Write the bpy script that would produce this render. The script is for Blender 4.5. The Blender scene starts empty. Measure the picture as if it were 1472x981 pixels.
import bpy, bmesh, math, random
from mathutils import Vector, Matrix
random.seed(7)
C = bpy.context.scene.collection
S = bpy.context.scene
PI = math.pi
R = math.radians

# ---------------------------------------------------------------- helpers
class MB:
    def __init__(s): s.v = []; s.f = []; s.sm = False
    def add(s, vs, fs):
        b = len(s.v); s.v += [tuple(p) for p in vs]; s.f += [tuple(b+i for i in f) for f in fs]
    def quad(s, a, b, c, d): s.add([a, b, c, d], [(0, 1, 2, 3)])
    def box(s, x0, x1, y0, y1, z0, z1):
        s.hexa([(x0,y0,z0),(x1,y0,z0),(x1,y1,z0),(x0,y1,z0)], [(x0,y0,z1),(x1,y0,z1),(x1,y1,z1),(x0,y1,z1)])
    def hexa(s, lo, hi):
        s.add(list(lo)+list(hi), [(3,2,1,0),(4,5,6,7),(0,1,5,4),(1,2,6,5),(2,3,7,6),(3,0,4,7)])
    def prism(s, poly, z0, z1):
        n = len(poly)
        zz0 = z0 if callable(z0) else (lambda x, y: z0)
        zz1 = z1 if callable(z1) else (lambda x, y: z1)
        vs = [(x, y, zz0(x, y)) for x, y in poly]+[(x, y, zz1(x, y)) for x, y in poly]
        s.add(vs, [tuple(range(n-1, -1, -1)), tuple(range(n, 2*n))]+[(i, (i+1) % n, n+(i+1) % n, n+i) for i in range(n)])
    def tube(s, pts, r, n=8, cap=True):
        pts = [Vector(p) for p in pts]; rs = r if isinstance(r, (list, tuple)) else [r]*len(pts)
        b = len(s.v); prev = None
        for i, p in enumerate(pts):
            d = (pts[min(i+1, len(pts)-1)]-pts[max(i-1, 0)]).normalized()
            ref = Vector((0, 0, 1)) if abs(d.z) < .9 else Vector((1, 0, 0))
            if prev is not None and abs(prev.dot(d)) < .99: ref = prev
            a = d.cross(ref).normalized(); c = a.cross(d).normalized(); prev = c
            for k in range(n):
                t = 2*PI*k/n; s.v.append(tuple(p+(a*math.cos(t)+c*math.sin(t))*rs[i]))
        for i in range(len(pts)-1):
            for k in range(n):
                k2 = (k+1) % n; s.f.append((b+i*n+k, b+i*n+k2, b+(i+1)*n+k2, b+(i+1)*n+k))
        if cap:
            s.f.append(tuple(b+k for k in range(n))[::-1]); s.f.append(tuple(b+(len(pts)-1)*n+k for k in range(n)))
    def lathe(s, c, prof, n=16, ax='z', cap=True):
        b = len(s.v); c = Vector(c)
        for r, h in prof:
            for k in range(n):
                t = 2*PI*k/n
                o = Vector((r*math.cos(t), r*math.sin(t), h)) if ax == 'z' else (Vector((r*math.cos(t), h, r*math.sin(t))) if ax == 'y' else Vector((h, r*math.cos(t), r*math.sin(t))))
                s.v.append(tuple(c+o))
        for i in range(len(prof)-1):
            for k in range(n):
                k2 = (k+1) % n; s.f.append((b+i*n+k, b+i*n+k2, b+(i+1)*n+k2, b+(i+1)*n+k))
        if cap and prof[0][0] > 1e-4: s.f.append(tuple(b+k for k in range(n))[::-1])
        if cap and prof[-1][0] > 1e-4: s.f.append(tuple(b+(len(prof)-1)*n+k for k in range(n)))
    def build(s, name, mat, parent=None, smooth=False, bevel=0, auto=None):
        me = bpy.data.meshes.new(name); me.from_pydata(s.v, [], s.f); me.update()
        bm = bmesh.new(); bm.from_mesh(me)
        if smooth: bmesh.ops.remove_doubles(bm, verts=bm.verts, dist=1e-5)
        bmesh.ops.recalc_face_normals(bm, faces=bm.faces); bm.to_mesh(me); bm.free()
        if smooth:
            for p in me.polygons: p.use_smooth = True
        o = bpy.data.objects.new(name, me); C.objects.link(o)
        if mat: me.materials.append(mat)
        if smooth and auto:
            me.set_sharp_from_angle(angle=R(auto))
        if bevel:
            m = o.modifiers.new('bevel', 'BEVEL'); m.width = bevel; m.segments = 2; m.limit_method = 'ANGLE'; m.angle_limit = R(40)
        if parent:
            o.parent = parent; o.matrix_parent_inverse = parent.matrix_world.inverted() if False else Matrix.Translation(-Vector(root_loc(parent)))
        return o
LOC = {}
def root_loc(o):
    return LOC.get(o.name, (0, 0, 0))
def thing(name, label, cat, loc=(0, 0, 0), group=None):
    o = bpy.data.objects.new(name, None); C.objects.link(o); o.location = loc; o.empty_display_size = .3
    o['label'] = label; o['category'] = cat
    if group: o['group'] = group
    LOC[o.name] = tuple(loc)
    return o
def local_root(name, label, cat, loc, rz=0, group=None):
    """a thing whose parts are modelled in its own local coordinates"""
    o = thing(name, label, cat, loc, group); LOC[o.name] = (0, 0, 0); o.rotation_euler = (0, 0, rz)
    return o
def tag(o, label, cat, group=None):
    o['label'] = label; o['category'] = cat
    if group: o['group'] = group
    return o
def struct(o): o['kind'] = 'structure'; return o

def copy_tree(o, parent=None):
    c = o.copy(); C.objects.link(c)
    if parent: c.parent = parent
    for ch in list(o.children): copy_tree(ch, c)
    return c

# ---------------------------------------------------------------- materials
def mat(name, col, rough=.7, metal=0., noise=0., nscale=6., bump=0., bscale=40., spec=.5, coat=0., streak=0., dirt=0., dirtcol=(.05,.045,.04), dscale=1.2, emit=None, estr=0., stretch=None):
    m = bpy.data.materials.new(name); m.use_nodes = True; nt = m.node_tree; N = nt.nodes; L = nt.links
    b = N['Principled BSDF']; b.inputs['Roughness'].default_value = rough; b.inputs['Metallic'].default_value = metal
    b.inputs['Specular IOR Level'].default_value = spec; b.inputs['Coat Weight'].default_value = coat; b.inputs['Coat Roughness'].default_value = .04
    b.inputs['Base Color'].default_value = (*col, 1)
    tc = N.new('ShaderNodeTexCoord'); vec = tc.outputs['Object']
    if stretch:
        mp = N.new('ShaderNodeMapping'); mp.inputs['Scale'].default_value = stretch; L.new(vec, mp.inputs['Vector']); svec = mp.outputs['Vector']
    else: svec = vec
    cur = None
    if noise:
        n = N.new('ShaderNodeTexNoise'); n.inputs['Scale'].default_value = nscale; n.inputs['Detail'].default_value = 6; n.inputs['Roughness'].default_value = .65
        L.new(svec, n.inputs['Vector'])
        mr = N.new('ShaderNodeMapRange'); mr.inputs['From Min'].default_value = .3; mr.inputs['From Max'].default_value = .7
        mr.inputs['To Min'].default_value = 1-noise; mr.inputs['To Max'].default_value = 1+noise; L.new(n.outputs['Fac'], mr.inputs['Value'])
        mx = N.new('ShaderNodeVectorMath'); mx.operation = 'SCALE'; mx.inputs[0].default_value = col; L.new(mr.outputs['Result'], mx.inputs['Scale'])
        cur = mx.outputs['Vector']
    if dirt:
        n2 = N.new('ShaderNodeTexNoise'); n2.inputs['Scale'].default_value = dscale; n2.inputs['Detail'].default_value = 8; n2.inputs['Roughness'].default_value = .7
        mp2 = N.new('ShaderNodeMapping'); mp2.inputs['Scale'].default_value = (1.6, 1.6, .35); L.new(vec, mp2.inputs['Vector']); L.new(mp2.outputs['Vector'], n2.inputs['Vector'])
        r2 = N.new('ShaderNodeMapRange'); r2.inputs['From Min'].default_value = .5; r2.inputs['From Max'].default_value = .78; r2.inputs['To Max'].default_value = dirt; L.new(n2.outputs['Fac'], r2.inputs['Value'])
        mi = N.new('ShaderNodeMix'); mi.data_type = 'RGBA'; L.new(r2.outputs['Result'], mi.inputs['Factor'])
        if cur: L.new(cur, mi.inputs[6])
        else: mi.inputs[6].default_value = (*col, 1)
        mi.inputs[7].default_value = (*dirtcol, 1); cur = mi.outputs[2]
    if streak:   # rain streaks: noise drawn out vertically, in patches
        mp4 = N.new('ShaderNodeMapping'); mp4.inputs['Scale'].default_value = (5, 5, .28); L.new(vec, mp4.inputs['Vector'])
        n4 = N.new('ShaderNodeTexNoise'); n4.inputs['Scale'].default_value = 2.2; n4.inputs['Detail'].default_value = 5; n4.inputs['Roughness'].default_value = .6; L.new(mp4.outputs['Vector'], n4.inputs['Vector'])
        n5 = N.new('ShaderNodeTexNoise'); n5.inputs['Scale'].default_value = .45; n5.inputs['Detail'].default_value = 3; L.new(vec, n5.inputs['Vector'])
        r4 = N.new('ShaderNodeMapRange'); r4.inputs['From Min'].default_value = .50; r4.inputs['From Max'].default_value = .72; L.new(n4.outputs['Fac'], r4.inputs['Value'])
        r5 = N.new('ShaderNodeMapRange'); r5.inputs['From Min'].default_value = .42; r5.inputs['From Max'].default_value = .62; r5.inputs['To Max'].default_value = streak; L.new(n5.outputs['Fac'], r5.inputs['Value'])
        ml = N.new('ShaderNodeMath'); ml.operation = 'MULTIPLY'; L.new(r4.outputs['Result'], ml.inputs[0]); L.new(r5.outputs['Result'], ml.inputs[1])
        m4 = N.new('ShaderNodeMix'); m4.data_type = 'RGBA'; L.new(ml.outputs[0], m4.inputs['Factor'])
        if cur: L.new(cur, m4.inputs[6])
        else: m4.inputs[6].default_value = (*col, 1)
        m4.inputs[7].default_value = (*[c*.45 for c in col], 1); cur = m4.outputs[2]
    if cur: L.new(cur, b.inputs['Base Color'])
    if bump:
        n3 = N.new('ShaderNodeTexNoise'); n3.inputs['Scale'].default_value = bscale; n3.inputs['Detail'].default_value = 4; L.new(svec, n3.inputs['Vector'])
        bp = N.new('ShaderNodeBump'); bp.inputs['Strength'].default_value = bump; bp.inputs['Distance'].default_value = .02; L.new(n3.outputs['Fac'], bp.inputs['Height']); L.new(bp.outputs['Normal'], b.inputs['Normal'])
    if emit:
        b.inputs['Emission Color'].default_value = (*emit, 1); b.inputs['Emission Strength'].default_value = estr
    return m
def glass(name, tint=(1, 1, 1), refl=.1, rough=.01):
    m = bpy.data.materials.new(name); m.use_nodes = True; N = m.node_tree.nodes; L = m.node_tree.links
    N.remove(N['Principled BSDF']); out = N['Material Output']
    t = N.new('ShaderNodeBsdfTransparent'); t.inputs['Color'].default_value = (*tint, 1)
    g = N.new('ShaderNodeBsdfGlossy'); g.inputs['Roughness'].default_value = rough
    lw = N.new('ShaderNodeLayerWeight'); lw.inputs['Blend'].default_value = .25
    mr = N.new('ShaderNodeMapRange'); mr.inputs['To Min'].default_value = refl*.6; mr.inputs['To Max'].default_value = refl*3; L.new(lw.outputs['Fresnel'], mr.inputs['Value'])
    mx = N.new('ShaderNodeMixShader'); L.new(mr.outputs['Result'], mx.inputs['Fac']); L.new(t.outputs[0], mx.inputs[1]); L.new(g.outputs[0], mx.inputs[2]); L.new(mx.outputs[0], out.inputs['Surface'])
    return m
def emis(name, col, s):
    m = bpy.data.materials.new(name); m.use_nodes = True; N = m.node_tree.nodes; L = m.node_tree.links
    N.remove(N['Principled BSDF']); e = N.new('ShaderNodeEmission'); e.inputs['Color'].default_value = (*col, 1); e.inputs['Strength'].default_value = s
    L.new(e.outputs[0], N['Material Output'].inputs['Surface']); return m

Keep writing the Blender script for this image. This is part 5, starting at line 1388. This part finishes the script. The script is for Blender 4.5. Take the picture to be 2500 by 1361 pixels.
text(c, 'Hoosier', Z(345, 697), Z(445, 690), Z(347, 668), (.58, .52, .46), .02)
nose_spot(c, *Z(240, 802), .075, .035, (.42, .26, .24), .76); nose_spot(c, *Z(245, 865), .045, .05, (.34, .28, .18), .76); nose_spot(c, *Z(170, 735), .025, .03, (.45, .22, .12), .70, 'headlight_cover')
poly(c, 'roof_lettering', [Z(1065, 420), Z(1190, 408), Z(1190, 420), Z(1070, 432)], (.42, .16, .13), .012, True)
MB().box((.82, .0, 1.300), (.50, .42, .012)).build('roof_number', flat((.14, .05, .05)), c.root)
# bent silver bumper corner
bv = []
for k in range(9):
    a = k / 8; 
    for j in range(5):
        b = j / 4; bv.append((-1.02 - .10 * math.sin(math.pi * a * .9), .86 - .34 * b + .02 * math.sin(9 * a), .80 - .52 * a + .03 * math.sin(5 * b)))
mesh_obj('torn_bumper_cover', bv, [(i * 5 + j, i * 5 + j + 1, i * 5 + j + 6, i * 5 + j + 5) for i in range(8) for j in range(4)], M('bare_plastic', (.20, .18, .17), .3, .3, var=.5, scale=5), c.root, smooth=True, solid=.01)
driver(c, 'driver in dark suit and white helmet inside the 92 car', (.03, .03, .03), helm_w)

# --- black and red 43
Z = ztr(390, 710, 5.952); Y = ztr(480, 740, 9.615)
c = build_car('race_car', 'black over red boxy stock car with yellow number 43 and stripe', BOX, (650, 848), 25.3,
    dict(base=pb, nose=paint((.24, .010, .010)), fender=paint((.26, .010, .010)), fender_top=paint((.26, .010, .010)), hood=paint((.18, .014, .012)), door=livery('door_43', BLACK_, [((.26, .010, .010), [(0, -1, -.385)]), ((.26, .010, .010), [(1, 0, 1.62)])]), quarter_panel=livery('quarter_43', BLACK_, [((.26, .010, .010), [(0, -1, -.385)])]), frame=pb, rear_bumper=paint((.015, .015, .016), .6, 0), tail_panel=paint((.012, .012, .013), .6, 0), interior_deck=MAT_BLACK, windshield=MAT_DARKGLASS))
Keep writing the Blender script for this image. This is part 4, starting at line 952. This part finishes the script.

What is needed: Repeat the lines from the one containing "by 1361 pixels." through the end of the listing, exactly and without any other lines; both ends are included.

Output of the task:
Keep writing the Blender script for this image. This is part 5, starting at line 1388. This part finishes the script. The script is for Blender 4.5. Take the picture to be 2500 by 1361 pixels.
text(c, 'Hoosier', Z(345, 697), Z(445, 690), Z(347, 668), (.58, .52, .46), .02)
nose_spot(c, *Z(240, 802), .075, .035, (.42, .26, .24), .76); nose_spot(c, *Z(245, 865), .045, .05, (.34, .28, .18), .76); nose_spot(c, *Z(170, 735), .025, .03, (.45, .22, .12), .70, 'headlight_cover')
poly(c, 'roof_lettering', [Z(1065, 420), Z(1190, 408), Z(1190, 420), Z(1070, 432)], (.42, .16, .13), .012, True)
MB().box((.82, .0, 1.300), (.50, .42, .012)).build('roof_number', flat((.14, .05, .05)), c.root)
# bent silver bumper corner
bv = []
for k in range(9):
    a = k / 8; 
    for j in range(5):
        b = j / 4; bv.append((-1.02 - .10 * math.sin(math.pi * a * .9), .86 - .34 * b + .02 * math.sin(9 * a), .80 - .52 * a + .03 * math.sin(5 * b)))
mesh_obj('torn_bumper_cover', bv, [(i * 5 + j, i * 5 + j + 1, i * 5 + j + 6, i * 5 + j + 5) for i in range(8) for j in range(4)], M('bare_plastic', (.20, .18, .17), .3, .3, var=.5, scale=5), c.root, smooth=True, solid=.01)
driver(c, 'driver in dark suit and white helmet inside the 92 car', (.03, .03, .03), helm_w)

# --- black and red 43
Z = ztr(390, 710, 5.952); Y = ztr(480, 740, 9.615)
c = build_car('race_car', 'black over red boxy stock car with yellow number 43 and stripe', BOX, (650, 848), 25.3,
    dict(base=pb, nose=paint((.24, .010, .010)), fender=paint((.26, .010, .010)), fender_top=paint((.26, .010, .010)), hood=paint((.18, .014, .012)), door=livery('door_43', BLACK_, [((.26, .010, .010), [(0, -1, -.385)]), ((.26, .010, .010), [(1, 0, 1.62)])]), quarter_panel=livery('quarter_43', BLACK_, [((.26, .010, .010), [(0, -1, -.385)])]), frame=pb, rear_bumper=paint((.015, .015, .016), .6, 0), tail_panel=paint((.012, .012, .013), .6, 0), interior_deck=MAT_BLACK, windshield=MAT_DARKGLASS))
Keep writing the Blender script for this image. This is part 4, starting at line 952. This part finishes the script.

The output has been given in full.